- TASK TO CARRY OUT -
Read the entries below and pull out each line with the string "pixels".

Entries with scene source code
----------

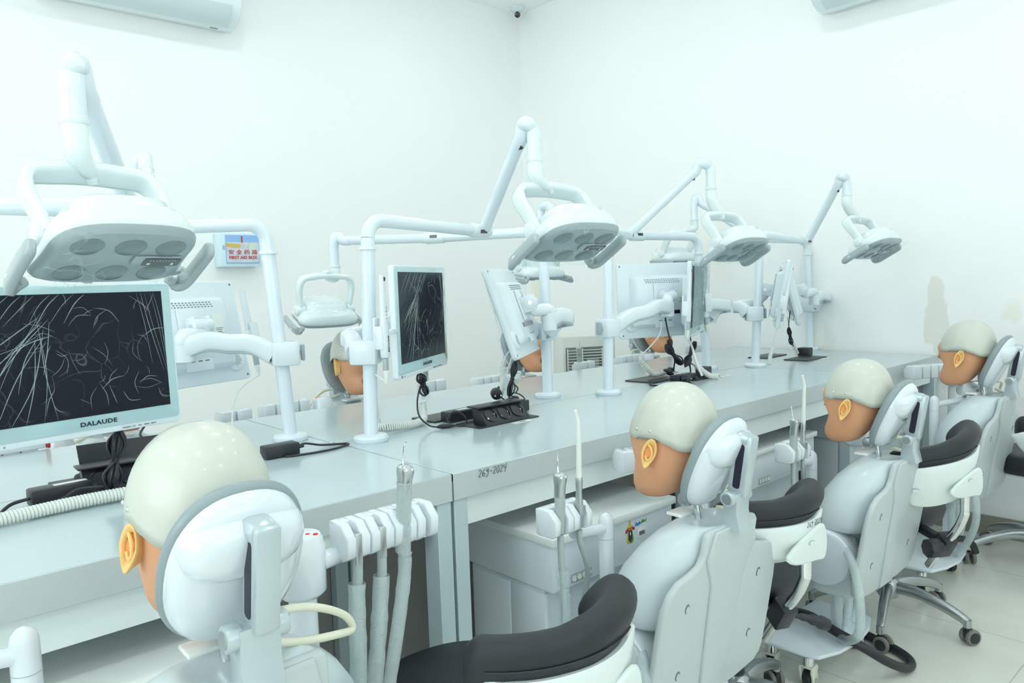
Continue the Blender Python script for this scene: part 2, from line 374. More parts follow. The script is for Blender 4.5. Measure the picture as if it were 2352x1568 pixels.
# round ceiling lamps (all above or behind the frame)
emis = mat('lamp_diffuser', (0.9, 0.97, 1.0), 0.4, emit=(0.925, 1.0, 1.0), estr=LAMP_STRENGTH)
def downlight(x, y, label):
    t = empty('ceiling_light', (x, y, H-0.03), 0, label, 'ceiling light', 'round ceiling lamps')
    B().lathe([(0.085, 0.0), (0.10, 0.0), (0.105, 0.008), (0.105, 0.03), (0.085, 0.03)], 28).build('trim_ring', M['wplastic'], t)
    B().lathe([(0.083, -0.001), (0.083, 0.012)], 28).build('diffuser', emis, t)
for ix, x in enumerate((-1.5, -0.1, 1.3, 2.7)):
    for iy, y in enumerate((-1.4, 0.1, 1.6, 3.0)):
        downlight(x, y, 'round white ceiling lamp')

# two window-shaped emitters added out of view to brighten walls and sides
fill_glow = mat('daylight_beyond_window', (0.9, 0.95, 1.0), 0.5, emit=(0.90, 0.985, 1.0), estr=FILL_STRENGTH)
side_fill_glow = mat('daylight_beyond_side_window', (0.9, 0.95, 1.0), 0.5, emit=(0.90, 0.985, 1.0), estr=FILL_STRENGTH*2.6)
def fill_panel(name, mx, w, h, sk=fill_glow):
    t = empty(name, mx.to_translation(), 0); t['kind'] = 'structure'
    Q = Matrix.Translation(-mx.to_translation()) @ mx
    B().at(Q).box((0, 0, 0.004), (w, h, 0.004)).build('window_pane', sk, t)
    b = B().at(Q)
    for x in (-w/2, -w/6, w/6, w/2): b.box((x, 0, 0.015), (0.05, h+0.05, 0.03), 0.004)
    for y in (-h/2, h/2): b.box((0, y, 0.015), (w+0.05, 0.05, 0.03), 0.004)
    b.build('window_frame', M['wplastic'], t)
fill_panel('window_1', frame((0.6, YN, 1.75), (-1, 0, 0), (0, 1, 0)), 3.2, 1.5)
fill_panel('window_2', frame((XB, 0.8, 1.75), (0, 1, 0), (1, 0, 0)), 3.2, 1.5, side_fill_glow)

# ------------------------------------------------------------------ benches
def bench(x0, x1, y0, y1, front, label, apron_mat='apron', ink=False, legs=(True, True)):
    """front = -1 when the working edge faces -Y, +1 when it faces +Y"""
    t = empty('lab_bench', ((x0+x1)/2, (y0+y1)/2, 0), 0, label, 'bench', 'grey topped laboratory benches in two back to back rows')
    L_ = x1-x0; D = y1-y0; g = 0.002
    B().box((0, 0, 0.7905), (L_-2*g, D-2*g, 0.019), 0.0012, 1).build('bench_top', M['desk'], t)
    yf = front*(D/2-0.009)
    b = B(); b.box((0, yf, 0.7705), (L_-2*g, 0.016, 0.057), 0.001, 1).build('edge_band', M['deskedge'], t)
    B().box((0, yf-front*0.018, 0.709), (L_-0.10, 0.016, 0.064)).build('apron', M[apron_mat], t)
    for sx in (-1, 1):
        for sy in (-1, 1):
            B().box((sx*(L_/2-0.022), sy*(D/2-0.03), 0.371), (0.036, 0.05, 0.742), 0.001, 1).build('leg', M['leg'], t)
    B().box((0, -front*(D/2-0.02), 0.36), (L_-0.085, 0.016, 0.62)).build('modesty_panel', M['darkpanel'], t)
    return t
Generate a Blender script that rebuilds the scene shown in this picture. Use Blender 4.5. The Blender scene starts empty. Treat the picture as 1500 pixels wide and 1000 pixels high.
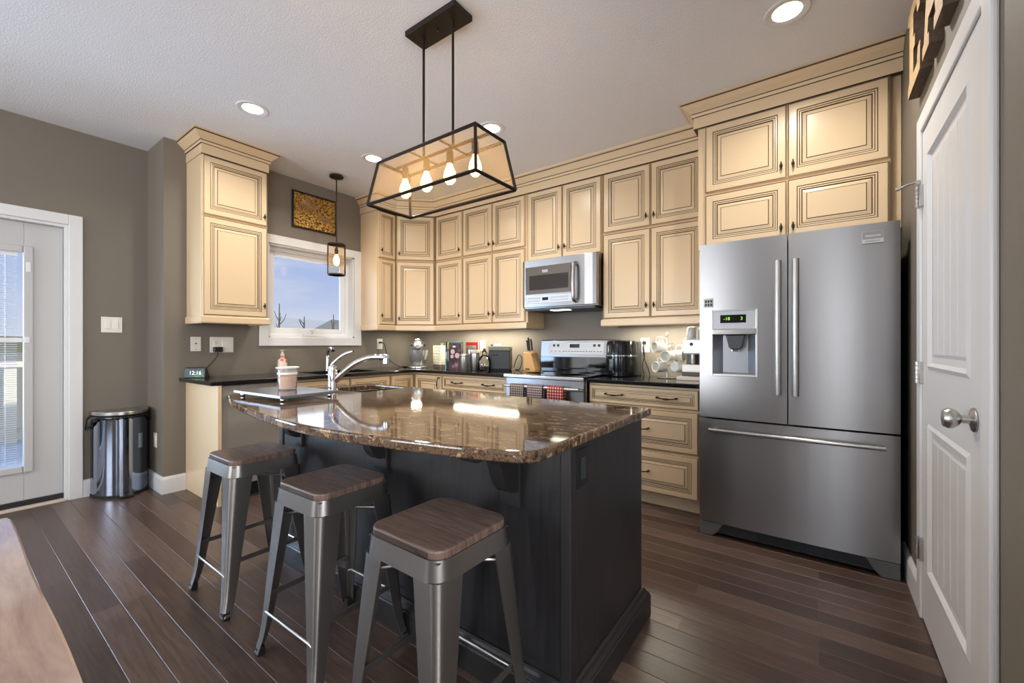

----------

- REPLY -
Continue the Blender Python script for this scene: part 2, from line 374. More parts follow. The script is for Blender 4.5. Measure the picture as if it were 2352x1568 pixels.
Generate a Blender script that rebuilds the scene shown in this picture. Use Blender 4.5. The Blender scene starts empty. Treat the picture as 1500 pixels wide and 1000 pixels high.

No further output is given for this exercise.